Tell me more about your experience of Leipzig.
I’ve been in Leipzig working thanks to an Australia Council self- initiated studio grant. I have a huge studio as part of the Leipzig International Art program, which is located in a former cotton mill with 120 studios, 12 galleries, a cafe, bar, nightclub and enormous art materials store. Many of the other artists are locals or from nearby Berlin, and are known throughout Germany and internationally. It’s a wonderful communal atmosphere that I’ve not experienced since my art school days, and it’s a great creative incubator to be working in as a contemporary painter. Neo Rauch’s studio is directly above mine and many of the new Leipzig school painters can be seen mingling with the newer breed. So it feels like a generator of fresh art with a heavy emphasis on high-level painting, which the German art world still seems excited about. It’s a very pro-painting city thanks to the art school which – shock horror – still teaches figurative painting.
What is the physical environment like?
Leipzig is very picturesque and painterly in its appearance. It’s like a rundown, more affordable version of Fitzroy and Brunswick (in Melbourne). Abandoned graffitied factories and derelict buildings are everywhere, but are just metres from sweeping wonderful gardens, waterways and forests. Its past and recent history is palpably in your face; it’s like a ghost town that’s come to life with some very alive artists who seem to enjoy feeding on the gritty romanticism of the place as they make it their own. There’s an overwhelming sense of community and communal life here.
Has the residency impacted your practice in any way?
I think it has had a bar-raising effect. It has made me more ambitious, and it has allowed me more time to paint, think, focus, photograph, experiment, try new techniques and just look – seeing things I might otherwise miss. It has also allowed me to see a lot of very good art, for example at the Venice and Prague Biennales and the inspiring ‘Painting Forever!’ exhibition – a massive survey of recent German painting held across four major museums in Berlin that confirmed my suspicion that I’d come to the right place. It’s a slower-paced lifestyle in Leipzig, which I think suits me and the consuming nature of my painting – which needs time, continuity and momentum. I’ve been intrigued by the interiors and semi-industrial nature of spaces around me here. Professionally I’ve had the luxury of working full time and it’s paying off. I’ve been able to show my work to some important, local art dealers and curators and have been invited to exhibit here.
Is the role and status of artists noticeably different in Australia?
It has been so inspiring to get to meet the local and international artists working here for whom art is a full-time job. They appear to sell enough work to make a living, which is more or less impossible in Australia (for me anyway!), where people love to look but don’t buy much. I need to do a lot of teaching in Melbourne, which is great too but it has slowed me down professionally. So the status of artists differs considerably because there is more demand for their work, they live on the doorstep of the world’s best art institutions, and their work is heavily promoted internationally in major books and journals.
Tell me about your studio practice – how do you like to work? Has this changed, either by choice or by necessity, since you’ve been working in Leipzig?
A little bit of both.
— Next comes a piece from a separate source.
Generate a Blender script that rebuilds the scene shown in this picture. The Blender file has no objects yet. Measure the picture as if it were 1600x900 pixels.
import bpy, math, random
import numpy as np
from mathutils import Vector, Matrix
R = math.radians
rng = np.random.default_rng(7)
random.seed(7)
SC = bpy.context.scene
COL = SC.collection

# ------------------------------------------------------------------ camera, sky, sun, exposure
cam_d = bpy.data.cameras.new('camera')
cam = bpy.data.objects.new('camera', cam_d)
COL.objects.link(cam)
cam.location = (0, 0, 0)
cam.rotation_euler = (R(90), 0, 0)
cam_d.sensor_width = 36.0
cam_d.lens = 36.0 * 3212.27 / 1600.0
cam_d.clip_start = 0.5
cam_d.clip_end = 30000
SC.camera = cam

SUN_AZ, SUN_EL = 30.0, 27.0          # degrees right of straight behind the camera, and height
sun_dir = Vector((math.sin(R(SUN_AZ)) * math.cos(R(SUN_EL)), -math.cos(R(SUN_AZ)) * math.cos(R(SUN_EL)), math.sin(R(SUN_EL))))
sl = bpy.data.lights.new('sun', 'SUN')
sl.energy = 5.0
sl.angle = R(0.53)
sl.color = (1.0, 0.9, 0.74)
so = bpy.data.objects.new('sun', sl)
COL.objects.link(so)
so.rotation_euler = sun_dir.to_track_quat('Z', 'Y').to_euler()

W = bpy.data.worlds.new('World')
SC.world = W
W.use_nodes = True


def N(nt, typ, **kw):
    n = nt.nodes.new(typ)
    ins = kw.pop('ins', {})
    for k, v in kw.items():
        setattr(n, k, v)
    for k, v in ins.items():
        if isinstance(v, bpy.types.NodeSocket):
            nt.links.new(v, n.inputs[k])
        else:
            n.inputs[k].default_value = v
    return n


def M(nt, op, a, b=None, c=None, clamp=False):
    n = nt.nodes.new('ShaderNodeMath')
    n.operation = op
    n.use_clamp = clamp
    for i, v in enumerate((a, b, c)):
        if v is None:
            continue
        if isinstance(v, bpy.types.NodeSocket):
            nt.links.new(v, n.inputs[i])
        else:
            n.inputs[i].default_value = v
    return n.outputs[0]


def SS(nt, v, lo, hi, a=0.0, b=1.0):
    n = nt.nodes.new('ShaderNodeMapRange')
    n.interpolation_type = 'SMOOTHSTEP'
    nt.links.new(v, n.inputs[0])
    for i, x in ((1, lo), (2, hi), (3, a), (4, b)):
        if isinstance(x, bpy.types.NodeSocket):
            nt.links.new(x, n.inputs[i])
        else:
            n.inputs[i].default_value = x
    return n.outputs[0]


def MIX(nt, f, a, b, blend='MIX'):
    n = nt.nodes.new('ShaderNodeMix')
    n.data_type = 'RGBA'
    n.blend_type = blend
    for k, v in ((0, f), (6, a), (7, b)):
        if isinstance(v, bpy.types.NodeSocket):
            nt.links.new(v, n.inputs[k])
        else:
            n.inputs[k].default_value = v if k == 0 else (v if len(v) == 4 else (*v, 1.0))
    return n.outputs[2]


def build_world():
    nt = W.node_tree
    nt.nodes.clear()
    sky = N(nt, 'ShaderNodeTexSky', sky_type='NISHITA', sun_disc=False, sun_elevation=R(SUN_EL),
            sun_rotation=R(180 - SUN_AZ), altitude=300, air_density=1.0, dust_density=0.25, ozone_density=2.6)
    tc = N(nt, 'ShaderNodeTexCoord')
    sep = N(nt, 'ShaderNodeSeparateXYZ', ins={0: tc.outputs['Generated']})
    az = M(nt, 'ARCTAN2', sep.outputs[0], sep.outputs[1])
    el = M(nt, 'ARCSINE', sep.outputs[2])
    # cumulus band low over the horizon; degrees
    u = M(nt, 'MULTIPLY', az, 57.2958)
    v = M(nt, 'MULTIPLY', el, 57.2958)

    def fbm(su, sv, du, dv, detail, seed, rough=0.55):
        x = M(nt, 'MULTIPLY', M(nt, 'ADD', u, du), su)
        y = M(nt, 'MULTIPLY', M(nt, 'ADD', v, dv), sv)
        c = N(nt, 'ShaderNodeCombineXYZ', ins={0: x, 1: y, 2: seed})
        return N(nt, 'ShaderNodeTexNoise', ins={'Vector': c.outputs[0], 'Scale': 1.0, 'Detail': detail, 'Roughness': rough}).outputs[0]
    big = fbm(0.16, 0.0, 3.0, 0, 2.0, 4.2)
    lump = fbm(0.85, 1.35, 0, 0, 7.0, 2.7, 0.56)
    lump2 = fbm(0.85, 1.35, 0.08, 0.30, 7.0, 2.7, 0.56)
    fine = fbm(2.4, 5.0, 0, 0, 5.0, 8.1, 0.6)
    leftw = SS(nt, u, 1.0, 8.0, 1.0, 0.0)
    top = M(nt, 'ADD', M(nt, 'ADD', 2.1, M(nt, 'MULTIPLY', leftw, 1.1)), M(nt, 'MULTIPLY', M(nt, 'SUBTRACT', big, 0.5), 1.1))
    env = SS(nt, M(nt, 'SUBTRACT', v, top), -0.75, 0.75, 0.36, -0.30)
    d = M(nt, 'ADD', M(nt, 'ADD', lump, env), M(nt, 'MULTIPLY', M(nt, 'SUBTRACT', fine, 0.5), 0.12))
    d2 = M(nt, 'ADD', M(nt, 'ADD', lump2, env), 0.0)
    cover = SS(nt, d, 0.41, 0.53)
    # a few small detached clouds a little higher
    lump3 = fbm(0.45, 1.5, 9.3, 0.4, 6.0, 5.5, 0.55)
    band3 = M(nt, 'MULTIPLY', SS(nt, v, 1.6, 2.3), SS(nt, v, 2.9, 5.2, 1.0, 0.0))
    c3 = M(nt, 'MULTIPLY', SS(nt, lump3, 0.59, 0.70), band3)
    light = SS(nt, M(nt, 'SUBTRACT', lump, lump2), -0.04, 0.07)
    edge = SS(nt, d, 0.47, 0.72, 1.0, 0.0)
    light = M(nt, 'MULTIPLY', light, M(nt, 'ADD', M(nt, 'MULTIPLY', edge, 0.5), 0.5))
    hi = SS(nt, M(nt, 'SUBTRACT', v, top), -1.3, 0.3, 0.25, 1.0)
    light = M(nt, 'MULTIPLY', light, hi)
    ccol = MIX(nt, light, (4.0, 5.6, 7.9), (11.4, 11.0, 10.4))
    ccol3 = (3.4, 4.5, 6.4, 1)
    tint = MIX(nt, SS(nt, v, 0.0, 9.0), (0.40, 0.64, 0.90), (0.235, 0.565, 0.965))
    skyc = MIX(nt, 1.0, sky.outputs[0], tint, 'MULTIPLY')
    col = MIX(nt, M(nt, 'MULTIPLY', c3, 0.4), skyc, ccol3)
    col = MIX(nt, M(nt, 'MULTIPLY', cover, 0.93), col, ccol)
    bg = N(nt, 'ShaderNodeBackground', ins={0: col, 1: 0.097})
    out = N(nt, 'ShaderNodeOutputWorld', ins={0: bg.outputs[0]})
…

I’ve been working smaller, with one exception ‘Camp Site’ which is the biggest painting I’ve ever made. Lately I’ve just been pinning primed canvas onto the studio wall and using it like paper. I need to ship or carry the work back to Australia, which presents some serious logistical problems. I feel making larger works is great, but they can be hard to sell, and as my livelihood relies on me selling a work or two I’m just as happy to make smaller works which don’t cost as much. This also means I can make more of them and make more progress with them technically and thematically.
I’m also interested in whether the experience has changed your art making process.
Since I’ve been here a few things have changed. I’m taking more photographs, making drawings and watercolours, which I’ve never done much of before. I’m trying to become less digital and more analogue. In the past I was making sketches in Photoshop first, but now I mainly go out, look around, find an environment I find interesting, photograph it, then start painting from the photograph – of which I have several exposures so I can see into the shadows and highlights. The work has become more experiential. My handling of these environments, however, is never literal. I want some things to be lost and new things found in the translation. The photo is heavily filtered through the medium of washy to textured oil paint, which means the image must translate well to a surface and an abstraction of sorts.
I look for environments whose compositions lend themselves formally to painting, or will be interesting as paint and colour on canvas and as a representation. I seek ‘painterly’ environments that suit this old, if not derelict, medium. Over the years I’ve moved away from painting slick contemporary spaces that suit a finer-grained realism. I choose environments that kind of look and feel like they might be an expressive painting as they are – low definition or low tech, emotional. It’s an extension of drawing for me.